Harry Willson Watrous, The Celebration of the Mass, ca. 1930-35, oil on canvas, Metropolitan Museum of Art
“In his seminar on the gaze Lacan retells the classical tale of the trompe-l’oeil contest between Zeuxis and Parrhasios. Zeuxis paints grapes in a way that lures birds, but Parrhasios paints a veil in a way that deceives Zeuxis, who asks to see what lies behind the veil and concedes the contest in embarrassment. For Lacan the story concerns the difference between the imaginary captures of lured animal and deceived human. Verisimilitude may have little to do with either capture: what looks like grapes to one species may not to another; the important thing is the appropriate sign for each. More significant here, the animal is lured in relation to the surface, whereas the human is deceived in relation to what lies behind. And behind the picture, for Lacan, is the gaze, the object, the real, with which ‘the painter as creator… sets up a dialogue’ (112-13). Thus a perfect illusion is not possible, and, even if it were possible it would not answer the question of the real, which always remains, behind and beyond, to lure us. This is so because the real cannot be represented; indeed, it is defined as such, as the negative of the symbolic, a missed encounter, a lost object (the little bit of the subject lost to the subject, the objet a). ‘This other thing [behind the picture and beyond the pleasure principle] is the petit a, around which there revolves a combat of which trompe l’oeil is the soul’ (112).”

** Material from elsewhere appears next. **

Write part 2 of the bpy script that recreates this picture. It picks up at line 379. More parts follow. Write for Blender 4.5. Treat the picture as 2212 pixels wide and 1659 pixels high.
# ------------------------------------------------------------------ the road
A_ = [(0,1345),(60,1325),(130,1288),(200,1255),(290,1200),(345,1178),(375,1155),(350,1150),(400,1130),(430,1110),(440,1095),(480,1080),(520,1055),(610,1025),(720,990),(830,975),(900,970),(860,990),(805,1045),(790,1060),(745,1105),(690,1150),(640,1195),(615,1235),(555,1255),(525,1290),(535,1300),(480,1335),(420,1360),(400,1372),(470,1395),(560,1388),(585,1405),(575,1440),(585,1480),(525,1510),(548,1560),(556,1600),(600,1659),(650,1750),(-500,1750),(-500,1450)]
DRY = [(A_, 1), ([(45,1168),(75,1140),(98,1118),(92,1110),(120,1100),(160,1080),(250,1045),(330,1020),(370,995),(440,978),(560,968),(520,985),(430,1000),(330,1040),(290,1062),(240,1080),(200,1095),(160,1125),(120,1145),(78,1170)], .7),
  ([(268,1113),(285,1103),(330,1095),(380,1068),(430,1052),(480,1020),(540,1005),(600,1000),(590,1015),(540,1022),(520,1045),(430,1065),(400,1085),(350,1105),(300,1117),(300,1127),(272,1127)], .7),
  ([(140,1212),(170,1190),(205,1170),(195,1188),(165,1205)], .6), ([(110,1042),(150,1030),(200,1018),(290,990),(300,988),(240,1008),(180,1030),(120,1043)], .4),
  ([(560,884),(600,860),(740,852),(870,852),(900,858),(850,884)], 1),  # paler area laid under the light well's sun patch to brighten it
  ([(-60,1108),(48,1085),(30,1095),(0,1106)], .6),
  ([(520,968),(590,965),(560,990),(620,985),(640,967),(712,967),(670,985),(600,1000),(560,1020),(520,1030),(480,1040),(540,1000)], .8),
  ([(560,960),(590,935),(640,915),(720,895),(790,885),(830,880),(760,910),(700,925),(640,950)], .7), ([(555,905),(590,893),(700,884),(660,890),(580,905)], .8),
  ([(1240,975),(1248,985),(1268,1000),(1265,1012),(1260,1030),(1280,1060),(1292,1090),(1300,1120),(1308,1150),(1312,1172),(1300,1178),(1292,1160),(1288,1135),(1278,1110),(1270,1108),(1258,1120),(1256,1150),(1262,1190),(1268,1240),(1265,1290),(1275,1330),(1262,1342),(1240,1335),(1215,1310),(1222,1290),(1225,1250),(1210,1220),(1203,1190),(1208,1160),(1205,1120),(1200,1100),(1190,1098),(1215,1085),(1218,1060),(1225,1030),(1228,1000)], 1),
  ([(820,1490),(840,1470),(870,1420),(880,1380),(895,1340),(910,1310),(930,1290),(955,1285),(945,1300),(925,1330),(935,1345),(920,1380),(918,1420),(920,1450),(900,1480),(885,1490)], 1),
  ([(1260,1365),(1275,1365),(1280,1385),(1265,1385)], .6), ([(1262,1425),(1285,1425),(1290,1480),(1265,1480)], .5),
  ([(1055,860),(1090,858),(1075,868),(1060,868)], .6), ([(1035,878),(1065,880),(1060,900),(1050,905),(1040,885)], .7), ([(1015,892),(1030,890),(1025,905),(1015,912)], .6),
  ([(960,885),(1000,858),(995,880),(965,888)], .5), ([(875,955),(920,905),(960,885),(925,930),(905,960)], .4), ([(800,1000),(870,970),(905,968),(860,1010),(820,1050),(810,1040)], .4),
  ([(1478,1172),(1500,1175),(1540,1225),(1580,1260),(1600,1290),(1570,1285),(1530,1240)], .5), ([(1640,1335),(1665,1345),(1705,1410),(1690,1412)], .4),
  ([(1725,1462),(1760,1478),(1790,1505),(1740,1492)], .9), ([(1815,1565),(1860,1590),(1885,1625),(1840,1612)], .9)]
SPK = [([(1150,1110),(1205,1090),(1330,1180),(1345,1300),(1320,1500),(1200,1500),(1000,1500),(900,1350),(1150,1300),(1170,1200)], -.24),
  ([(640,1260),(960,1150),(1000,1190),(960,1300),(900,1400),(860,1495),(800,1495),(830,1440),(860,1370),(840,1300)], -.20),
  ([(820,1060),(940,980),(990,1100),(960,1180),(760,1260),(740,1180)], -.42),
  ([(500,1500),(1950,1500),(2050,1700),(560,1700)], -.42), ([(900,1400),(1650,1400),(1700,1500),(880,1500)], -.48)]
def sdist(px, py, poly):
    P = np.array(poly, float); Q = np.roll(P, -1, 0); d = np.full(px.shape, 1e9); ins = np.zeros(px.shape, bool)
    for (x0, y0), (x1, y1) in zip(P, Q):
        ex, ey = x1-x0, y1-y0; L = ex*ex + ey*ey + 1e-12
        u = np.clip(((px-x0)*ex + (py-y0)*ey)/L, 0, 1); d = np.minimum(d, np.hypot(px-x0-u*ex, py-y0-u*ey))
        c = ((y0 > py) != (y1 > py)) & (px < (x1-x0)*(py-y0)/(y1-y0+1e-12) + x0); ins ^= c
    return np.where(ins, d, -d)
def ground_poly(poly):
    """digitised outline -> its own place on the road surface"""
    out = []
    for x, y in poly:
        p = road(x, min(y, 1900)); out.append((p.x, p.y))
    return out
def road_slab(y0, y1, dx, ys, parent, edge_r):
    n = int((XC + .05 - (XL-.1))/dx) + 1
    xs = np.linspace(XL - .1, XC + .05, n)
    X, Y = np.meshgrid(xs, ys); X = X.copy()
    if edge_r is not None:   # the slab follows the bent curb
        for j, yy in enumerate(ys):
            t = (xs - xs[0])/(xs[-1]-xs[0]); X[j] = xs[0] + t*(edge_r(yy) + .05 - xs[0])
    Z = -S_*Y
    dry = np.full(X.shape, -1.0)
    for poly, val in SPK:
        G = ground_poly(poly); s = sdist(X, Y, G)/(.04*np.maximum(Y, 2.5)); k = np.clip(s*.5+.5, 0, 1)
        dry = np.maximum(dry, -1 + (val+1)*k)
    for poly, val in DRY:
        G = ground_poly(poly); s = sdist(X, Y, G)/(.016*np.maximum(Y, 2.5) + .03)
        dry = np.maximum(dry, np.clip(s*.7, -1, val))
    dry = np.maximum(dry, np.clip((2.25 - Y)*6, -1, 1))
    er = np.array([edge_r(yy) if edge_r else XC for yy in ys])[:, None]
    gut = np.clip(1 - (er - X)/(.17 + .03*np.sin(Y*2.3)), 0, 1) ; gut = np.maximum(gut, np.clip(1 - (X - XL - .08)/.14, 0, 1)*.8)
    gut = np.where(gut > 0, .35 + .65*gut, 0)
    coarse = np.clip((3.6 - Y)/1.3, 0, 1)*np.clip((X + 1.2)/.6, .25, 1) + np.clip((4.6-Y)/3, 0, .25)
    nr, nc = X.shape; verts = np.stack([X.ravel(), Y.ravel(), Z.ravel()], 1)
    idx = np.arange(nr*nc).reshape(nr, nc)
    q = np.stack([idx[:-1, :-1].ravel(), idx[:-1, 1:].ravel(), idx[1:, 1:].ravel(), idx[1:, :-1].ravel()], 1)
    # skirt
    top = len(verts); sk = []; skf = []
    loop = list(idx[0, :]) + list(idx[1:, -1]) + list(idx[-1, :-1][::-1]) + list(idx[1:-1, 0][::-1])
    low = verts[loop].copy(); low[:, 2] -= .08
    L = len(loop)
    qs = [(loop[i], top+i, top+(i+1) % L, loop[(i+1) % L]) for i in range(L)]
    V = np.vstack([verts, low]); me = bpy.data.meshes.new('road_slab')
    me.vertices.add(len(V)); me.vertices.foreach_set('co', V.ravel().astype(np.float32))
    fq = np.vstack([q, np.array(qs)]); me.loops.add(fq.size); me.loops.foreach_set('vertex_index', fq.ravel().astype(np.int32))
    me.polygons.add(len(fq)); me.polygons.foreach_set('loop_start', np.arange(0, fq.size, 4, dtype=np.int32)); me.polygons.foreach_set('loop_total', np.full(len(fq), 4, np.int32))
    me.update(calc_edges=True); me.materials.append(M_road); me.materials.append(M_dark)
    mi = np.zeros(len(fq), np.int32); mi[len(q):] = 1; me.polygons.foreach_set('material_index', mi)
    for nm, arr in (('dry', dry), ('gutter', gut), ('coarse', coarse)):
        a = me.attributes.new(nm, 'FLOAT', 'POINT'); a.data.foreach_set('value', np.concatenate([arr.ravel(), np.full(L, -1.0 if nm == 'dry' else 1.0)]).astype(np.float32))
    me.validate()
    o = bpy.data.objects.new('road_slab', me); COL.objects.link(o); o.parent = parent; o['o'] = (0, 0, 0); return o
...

—Hal Foster, Return of the Real, 141.
In the American Wing of the Metropolitan Museum of Art is a room with a number of trompe l’oeil paintings. “Old Souvenirs” (ca. 1881 – 1901) and “Office Board” (1885) by John F. Peto, and “Still Life—Violin and Music“ (1888) by William Michael Harnett are probably the most well-known. Jasper Johns’ engagement with Peto’s “The Cup We All Race 4” had first gotten me interested in Peto, whose trompe l’oeil paintings are noteworthy (if not entirely unique) in their depiction of flat, worn subjects, like cork boards littered with chewed bits of paper, envelopes and photographs. But it isn’t Peto’s work that commands my attention now, as I think about trompe l’oeil through Hal Foster and Foster’s Lacan. With its polychrome wood relief sculpture dominating the scene, it’s Willson Watrous’ “The Celebration of the Mass” that feels like a genuine “trick of the eye.”
In the story of Zeuxis and Parrhasios, Parrhasios wins the contest, first, because he confronts a basic condition of painting—namely, the flatness of the support—and uses that to his advantage, depicting a flat subject (or at least a relatively shallow one, depending on how one imagines the veil) that largely conforms to the real space of the stretched canvas. More importantly, Parrhasios trumps Zeuxis because, in his painting, the illusionism pivots from the picture plane to the realm of signs. Whereas Zeuxis paints a beautifully illusionistic bunch of grapes (I imagine them: lustrous, full, with one or two peeled grapes glistening in the foreground)—mastering pictorial space, light and shadow, surface and depth—his painting can only go so far towards the object, and there will always be a gap in the image between the representamen and the thing denoted. Parrhasios, on the other hand, chooses not to represent things but to represent signs. His painting is not of the veil so much as what the veil represents: the simultaneous deferral and promise of exhibition, presentation, revelation (literally, un-veiling). In representing a sign, Parrhasios is able to close the illusionistic gap in representation. (Think of Parrhasios, then, as the Jasper Johns of Ancient Greece?)
This is why, while on a superficial level, Peto’s paintings seem closer to Parrhasios’ trompe-l’oeil, because they constrain their illusionism to radically shallow subjects (essentially mapping or “rolling out” a shallow picture plane onto a flat support), it’s really Willson Watrous’ Celebration of the Mass that strikes me as the more successful trompe l’oeil, insofar as it represents a representation. For me, things get interesting when we begin to consider the surface of the polychrome wood relief sculpture depicted in the painting: this peeling, flaking, faded paint—what is it but paint? Where is the illusion? As with Parrhasios’ veil, the ‘trick of the eye’ that in fact deceives desire is one effected through a certain lack of sophistication, through the absence of illusionism at certain point in an otherwise illusionistic space: a point where sign touches sign, and we feel we could almost perceive the real, as if through a veil.